The human toll spans continents and decades. In 1990s Algeria, the Armed Islamic Group murdered at least 19 priests and religious figures. In Pakistan, al-Qaeda orchestrated repeated attacks on Christian communities throughout the 2000s. The 2015 filmed execution of 21 Egyptian Coptic workers on a Libyan beach—branded by Islamic State as “a message signed in blood to the nation of the cross”—shocked the world.

Europe has repeatedly borne the brunt. The 2016 Berlin Christmas market truck attack that killed 12, the throat-slitting of Father Jacques Hamel in his Normandy church the same year, and the 2020 beheading attack inside Nice’s Basilica of Notre-Dame are only the most visible episodes. Foiled plots tell a similar story: a 2000 plan to bomb Strasbourg Cathedral, Sid Ahmed Ghlam’s 2015 church attack scheme in Villejuif, a 2016 car bomb discovered near Notre-Dame in Paris, and a 2021 arrest in Béziers of a radicalized woman preparing to strike her local church.

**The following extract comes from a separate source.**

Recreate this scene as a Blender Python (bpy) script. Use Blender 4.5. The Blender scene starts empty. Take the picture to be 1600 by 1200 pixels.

Even outside headline attacks, low-level anti-Christian violence has surged. The Observatory on Intolerance and Discrimination against Christians in Europe (OIDAC) recorded 337 anti-Christian incidents in Germany in 2024 alone, including 33 church arsons. In France, worshippers have faced tear-gas assaults during services and historic sites have been set ablaze.

The DGSI warns that the strategic objective extends beyond immediate casualties: jihadist ideologues, including the influential Abu Musab al-Suri as early as 2005, have openly sought to provoke European societies into anti-Muslim backlash, thereby accelerating radicalization and recruitment.

“Christianity is at the heart of the jihadist target,” the intelligence note concludes bluntly, urging realism in the face of a threat many European leaders have preferred to downplay or reframe as generic extremism.

With the Lyon attack against Ashur Sarnaya serving as the latest reminder, French authorities are confronting a hatred that shows no sign of abating—and a ideological war declared, in the terrorists’ own words, against the cross itself.